Consider the following events for a driver selected at random from the general population: \(A=\) driver is under 25 years old \(B=\) driver has received a speeding ticket Translate each of the following phrases into symbols. (a) The probability the driver has received a speeding ticket and is under 25 years old (b) The probability a driver who is under 25 years old has received a speeding ticket (c) The probability a driver who has received a speeding ticket is 25 years old or older (d) The probability the driver is under 25 years old or has received a speeding ticket (e) The probability the driver has not received a speeding ticket or is under 25 years old

(a) Draw a tree diagram to display all the possible outcomes that can occur when you flip a coin and then toss a die. (b) How many outcomes contain a head and a number greater than 4 ? (c) Probability extension: Assuming the outcomes displayed in the tree diagram are all equally likely, what is the probability that you will get a head and a number greater than 4 when you flip a coin and toss a die?
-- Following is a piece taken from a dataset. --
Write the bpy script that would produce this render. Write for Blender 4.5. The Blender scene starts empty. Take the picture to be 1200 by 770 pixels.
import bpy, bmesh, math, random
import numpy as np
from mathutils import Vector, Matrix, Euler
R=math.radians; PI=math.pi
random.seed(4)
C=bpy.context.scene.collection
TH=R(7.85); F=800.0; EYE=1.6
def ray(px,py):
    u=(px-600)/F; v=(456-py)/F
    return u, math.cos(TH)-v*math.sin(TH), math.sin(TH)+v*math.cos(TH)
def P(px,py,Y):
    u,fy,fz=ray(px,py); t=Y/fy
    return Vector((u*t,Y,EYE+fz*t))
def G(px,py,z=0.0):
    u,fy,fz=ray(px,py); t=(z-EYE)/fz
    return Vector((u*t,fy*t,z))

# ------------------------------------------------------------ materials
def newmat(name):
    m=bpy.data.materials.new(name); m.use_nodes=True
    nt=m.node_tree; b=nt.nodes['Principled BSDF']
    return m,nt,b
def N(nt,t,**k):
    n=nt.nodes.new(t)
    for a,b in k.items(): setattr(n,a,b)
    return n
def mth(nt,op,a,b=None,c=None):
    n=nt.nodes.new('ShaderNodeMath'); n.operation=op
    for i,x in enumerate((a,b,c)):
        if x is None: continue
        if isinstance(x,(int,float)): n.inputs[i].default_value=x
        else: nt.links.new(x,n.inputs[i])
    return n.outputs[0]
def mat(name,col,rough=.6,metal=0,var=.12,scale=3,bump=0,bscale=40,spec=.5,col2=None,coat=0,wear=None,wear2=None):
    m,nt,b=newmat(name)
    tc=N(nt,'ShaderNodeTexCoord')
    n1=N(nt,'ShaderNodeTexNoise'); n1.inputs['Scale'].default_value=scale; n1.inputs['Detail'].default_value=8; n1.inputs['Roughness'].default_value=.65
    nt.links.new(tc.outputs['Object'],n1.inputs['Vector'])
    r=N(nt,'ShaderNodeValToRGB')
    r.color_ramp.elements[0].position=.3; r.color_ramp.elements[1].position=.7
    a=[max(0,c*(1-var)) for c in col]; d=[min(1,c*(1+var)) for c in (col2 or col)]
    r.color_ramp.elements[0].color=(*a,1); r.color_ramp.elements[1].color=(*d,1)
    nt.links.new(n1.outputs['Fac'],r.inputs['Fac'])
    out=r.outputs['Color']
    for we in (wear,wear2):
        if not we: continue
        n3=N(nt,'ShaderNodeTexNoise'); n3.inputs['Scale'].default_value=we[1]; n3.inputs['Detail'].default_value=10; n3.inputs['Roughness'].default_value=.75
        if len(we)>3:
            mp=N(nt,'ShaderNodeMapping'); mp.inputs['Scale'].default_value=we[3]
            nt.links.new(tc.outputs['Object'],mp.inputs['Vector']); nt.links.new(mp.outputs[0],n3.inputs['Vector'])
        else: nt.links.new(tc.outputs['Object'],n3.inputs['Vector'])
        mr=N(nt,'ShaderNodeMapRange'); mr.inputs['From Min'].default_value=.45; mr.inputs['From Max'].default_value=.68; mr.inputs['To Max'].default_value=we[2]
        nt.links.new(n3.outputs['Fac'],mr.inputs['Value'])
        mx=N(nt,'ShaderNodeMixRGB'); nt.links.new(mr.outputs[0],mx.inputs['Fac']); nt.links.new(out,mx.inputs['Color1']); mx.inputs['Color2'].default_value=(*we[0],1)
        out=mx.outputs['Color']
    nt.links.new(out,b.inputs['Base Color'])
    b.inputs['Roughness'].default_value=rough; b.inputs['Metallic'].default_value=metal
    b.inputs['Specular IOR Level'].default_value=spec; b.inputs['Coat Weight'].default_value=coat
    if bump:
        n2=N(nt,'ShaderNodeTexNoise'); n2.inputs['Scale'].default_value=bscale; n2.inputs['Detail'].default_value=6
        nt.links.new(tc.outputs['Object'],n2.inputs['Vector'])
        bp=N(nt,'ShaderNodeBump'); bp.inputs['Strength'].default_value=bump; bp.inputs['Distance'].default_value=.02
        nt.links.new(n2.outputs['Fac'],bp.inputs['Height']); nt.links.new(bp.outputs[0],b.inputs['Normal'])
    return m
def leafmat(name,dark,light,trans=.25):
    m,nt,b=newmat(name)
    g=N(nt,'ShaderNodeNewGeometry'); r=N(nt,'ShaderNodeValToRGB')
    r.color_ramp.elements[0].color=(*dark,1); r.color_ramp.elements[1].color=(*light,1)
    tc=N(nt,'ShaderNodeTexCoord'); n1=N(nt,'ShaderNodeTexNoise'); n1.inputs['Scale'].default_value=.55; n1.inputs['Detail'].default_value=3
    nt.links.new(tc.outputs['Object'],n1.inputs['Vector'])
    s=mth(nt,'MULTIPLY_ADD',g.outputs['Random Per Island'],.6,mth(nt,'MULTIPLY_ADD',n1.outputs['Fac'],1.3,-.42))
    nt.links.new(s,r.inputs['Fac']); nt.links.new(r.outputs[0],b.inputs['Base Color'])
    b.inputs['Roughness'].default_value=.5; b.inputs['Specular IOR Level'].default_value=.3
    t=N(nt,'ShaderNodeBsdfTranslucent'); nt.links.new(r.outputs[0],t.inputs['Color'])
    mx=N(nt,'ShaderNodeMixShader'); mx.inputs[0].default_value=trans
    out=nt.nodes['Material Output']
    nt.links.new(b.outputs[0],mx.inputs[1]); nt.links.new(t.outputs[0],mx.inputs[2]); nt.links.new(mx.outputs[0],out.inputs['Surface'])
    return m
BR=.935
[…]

(a) Make a tree diagram to show all the possible sequences of answers for three multiple-choice questions, each with four possible responses. (b) Probability extension: Assuming that you are guessing the answers so that all outcomes listed in the tree are equally likely, what is the probability that you will guess the one sequence that contains all three correct answers?

Four wires (red, green, blue, and yellow) need to be attached to a circuit board. A robotic device will attach the wires. The wires can be attached in any order, and the production manager wishes to determine which order would be fastest for the robot to use. Use the multiplication rule of counting to determine the number of possible sequences of assembly that must be tested. (Hint: There are four choices for the first wire, three for the second, two for the third, and only one for the fourth.)

You roll two fair dice, a green one and a red one. (a) Are the outcomes on the dice independent? (b) Find \(P(1\) on green die and 2 on red die). (c) Find \(P(2\) on green die and 1 on red die). (d) Find \(P((1)\) on green die and 2 on red die) or \((2\) on green die and 1 on red die)).